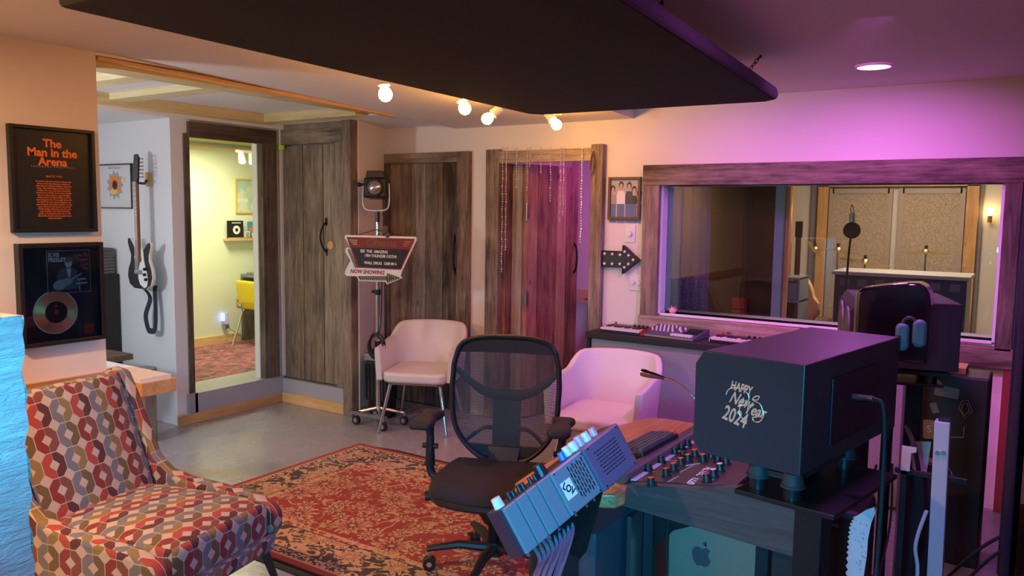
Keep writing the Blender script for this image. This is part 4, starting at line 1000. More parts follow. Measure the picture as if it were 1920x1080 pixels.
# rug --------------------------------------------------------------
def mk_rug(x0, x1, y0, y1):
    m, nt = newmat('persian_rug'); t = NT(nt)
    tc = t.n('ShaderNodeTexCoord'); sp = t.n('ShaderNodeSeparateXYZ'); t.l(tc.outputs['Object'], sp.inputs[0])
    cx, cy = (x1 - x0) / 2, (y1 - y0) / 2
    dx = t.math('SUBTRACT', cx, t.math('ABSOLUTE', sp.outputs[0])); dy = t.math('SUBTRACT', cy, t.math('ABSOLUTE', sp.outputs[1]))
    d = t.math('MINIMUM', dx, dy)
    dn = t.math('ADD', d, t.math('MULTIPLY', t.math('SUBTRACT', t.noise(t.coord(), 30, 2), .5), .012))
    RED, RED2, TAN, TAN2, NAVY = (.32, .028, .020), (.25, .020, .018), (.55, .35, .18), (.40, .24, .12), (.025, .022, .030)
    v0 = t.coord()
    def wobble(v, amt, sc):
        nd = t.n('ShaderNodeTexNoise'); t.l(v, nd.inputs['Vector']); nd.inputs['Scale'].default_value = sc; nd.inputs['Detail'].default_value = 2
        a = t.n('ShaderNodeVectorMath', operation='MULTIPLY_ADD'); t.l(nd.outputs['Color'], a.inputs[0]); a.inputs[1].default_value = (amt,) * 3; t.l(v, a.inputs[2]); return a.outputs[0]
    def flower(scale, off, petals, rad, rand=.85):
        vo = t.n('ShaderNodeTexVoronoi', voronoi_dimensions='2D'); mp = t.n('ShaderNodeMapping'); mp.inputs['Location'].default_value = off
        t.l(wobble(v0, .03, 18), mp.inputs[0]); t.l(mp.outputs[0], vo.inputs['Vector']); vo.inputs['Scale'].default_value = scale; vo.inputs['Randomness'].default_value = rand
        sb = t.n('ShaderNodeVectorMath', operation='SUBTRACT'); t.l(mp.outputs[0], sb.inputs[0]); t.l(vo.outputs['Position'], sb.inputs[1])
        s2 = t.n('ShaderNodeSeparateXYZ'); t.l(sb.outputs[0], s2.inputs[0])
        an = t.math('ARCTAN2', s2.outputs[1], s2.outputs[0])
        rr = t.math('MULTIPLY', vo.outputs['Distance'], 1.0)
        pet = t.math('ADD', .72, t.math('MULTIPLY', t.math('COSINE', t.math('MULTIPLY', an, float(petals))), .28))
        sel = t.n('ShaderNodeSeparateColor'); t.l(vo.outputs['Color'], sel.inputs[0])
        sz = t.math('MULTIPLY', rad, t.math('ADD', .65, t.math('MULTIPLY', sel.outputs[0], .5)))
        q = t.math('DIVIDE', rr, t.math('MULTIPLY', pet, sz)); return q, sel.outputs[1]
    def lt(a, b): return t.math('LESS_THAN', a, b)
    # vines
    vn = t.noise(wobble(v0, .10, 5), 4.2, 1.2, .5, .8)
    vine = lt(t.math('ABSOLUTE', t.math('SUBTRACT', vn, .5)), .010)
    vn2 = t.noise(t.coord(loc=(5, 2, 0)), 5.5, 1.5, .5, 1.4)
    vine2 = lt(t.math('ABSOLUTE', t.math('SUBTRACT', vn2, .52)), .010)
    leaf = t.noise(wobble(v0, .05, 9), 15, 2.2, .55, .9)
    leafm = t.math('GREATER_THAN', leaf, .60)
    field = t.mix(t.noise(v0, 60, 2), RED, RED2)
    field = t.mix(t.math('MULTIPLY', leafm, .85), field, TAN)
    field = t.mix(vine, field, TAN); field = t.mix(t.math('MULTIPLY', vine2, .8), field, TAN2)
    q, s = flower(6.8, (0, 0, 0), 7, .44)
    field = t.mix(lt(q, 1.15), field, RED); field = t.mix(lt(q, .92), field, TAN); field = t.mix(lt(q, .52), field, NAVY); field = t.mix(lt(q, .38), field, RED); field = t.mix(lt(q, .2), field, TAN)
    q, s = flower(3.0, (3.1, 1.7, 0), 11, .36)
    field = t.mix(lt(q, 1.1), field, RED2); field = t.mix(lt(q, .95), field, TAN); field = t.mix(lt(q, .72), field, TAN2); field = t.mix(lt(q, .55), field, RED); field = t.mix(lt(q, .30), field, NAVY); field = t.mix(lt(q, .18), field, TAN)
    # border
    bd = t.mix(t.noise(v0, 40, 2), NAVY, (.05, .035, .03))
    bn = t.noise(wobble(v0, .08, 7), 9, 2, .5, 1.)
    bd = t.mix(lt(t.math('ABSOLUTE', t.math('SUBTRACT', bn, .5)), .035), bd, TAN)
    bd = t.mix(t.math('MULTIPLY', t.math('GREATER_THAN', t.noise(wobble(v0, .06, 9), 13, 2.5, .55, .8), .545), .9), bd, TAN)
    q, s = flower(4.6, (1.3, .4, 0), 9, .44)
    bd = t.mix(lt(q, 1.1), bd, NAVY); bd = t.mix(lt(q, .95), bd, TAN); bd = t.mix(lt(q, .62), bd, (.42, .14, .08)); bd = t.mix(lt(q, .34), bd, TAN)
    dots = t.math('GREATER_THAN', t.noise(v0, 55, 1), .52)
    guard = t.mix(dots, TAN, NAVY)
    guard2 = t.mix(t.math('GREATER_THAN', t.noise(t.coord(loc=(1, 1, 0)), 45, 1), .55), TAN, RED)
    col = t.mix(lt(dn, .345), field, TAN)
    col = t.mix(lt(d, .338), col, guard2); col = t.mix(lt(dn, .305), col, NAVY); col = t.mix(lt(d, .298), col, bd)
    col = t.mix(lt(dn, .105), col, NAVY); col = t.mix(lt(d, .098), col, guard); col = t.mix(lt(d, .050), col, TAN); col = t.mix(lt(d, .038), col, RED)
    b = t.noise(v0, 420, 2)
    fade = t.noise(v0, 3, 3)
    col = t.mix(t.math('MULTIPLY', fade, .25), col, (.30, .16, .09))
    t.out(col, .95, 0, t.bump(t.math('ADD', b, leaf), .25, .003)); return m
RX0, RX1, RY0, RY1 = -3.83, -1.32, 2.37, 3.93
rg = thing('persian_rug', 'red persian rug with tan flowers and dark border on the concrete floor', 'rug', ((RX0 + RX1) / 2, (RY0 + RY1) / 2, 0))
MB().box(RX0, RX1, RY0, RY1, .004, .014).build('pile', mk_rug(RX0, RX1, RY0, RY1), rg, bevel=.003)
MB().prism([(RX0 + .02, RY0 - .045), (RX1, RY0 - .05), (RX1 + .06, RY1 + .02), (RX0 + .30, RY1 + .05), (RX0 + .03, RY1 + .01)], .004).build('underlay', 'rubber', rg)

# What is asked
Write out the data precisely as given, excluding the pictures.

# Written reply
Keep writing the Blender script for this image. This is part 4, starting at line 1000. More parts follow. Measure the picture as if it were 1920x1080 pixels.
# rug --------------------------------------------------------------
def mk_rug(x0, x1, y0, y1):
    m, nt = newmat('persian_rug'); t = NT(nt)
    tc = t.n('ShaderNodeTexCoord'); sp = t.n('ShaderNodeSeparateXYZ'); t.l(tc.outputs['Object'], sp.inputs[0])
    cx, cy = (x1 - x0) / 2, (y1 - y0) / 2
    dx = t.math('SUBTRACT', cx, t.math('ABSOLUTE', sp.outputs[0])); dy = t.math('SUBTRACT', cy, t.math('ABSOLUTE', sp.outputs[1]))
    d = t.math('MINIMUM', dx, dy)
    dn = t.math('ADD', d, t.math('MULTIPLY', t.math('SUBTRACT', t.noise(t.coord(), 30, 2), .5), .012))
    RED, RED2, TAN, TAN2, NAVY = (.32, .028, .020), (.25, .020, .018), (.55, .35, .18), (.40, .24, .12), (.025, .022, .030)
    v0 = t.coord()
    def wobble(v, amt, sc):
        nd = t.n('ShaderNodeTexNoise'); t.l(v, nd.inputs['Vector']); nd.inputs['Scale'].default_value = sc; nd.inputs['Detail'].default_value = 2
        a = t.n('ShaderNodeVectorMath', operation='MULTIPLY_ADD'); t.l(nd.outputs['Color'], a.inputs[0]); a.inputs[1].default_value = (amt,) * 3; t.l(v, a.inputs[2]); return a.outputs[0]
    def flower(scale, off, petals, rad, rand=.85):
        vo = t.n('ShaderNodeTexVoronoi', voronoi_dimensions='2D'); mp = t.n('ShaderNodeMapping'); mp.inputs['Location'].default_value = off
        t.l(wobble(v0, .03, 18), mp.inputs[0]); t.l(mp.outputs[0], vo.inputs['Vector']); vo.inputs['Scale'].default_value = scale; vo.inputs['Randomness'].default_value = rand
        sb = t.n('ShaderNodeVectorMath', operation='SUBTRACT'); t.l(mp.outputs[0], sb.inputs[0]); t.l(vo.outputs['Position'], sb.inputs[1])
        s2 = t.n('ShaderNodeSeparateXYZ'); t.l(sb.outputs[0], s2.inputs[0])
        an = t.math('ARCTAN2', s2.outputs[1], s2.outputs[0])
        rr = t.math('MULTIPLY', vo.outputs['Distance'], 1.0)
        pet = t.math('ADD', .72, t.math('MULTIPLY', t.math('COSINE', t.math('MULTIPLY', an, float(petals))), .28))
        sel = t.n('ShaderNodeSeparateColor'); t.l(vo.outputs['Color'], sel.inputs[0])
        sz = t.math('MULTIPLY', rad, t.math('ADD', .65, t.math('MULTIPLY', sel.outputs[0], .5)))
        q = t.math('DIVIDE', rr, t.math('MULTIPLY', pet, sz)); return q, sel.outputs[1]
    def lt(a, b): return t.math('LESS_THAN', a, b)
    # vines
    vn = t.noise(wobble(v0, .10, 5), 4.2, 1.2, .5, .8)
    vine = lt(t.math('ABSOLUTE', t.math('SUBTRACT', vn, .5)), .010)
    vn2 = t.noise(t.coord(loc=(5, 2, 0)), 5.5, 1.5, .5, 1.4)
    vine2 = lt(t.math('ABSOLUTE', t.math('SUBTRACT', vn2, .52)), .010)
    leaf = t.noise(wobble(v0, .05, 9), 15, 2.2, .55, .9)
    leafm = t.math('GREATER_THAN', leaf, .60)
    field = t.mix(t.noise(v0, 60, 2), RED, RED2)
    field = t.mix(t.math('MULTIPLY', leafm, .85), field, TAN)
    field = t.mix(vine, field, TAN); field = t.mix(t.math('MULTIPLY', vine2, .8), field, TAN2)
    q, s = flower(6.8, (0, 0, 0), 7, .44)
    field = t.mix(lt(q, 1.15), field, RED); field = t.mix(lt(q, .92), field, TAN); field = t.mix(lt(q, .52), field, NAVY); field = t.mix(lt(q, .38), field, RED); field = t.mix(lt(q, .2), field, TAN)
    q, s = flower(3.0, (3.1, 1.7, 0), 11, .36)
    field = t.mix(lt(q, 1.1), field, RED2); field = t.mix(lt(q, .95), field, TAN); field = t.mix(lt(q, .72), field, TAN2); field = t.mix(lt(q, .55), field, RED); field = t.mix(lt(q, .30), field, NAVY); field = t.mix(lt(q, .18), field, TAN)
    # border
    bd = t.mix(t.noise(v0, 40, 2), NAVY, (.05, .035, .03))
    bn = t.noise(wobble(v0, .08, 7), 9, 2, .5, 1.)
    bd = t.mix(lt(t.math('ABSOLUTE', t.math('SUBTRACT', bn, .5)), .035), bd, TAN)
    bd = t.mix(t.math('MULTIPLY', t.math('GREATER_THAN', t.noise(wobble(v0, .06, 9), 13, 2.5, .55, .8), .545), .9), bd, TAN)
    q, s = flower(4.6, (1.3, .4, 0), 9, .44)
    bd = t.mix(lt(q, 1.1), bd, NAVY); bd = t.mix(lt(q, .95), bd, TAN); bd = t.mix(lt(q, .62), bd, (.42, .14, .08)); bd = t.mix(lt(q, .34), bd, TAN)
    dots = t.math('GREATER_THAN', t.noise(v0, 55, 1), .52)
    guard = t.mix(dots, TAN, NAVY)
    guard2 = t.mix(t.math('GREATER_THAN', t.noise(t.coord(loc=(1, 1, 0)), 45, 1), .55), TAN, RED)
    col = t.mix(lt(dn, .345), field, TAN)
    col = t.mix(lt(d, .338), col, guard2); col = t.mix(lt(dn, .305), col, NAVY); col = t.mix(lt(d, .298), col, bd)
    col = t.mix(lt(dn, .105), col, NAVY); col = t.mix(lt(d, .098), col, guard); col = t.mix(lt(d, .050), col, TAN); col = t.mix(lt(d, .038), col, RED)
    b = t.noise(v0, 420, 2)
    fade = t.noise(v0, 3, 3)
    col = t.mix(t.math('MULTIPLY', fade, .25), col, (.30, .16, .09))
    t.out(col, .95, 0, t.bump(t.math('ADD', b, leaf), .25, .003)); return m
RX0, RX1, RY0, RY1 = -3.83, -1.32, 2.37, 3.93
rg = thing('persian_rug', 'red persian rug with tan flowers and dark border on the concrete floor', 'rug', ((RX0 + RX1) / 2, (RY0 + RY1) / 2, 0))
MB().box(RX0, RX1, RY0, RY1, .004, .014).build('pile', mk_rug(RX0, RX1, RY0, RY1), rg, bevel=.003)
MB().prism([(RX0 + .02, RY0 - .045), (RX1, RY0 - .05), (RX1 + .06, RY1 + .02), (RX0 + .30, RY1 + .05), (RX0 + .03, RY1 + .01)], .004).build('underlay', 'rubber', rg)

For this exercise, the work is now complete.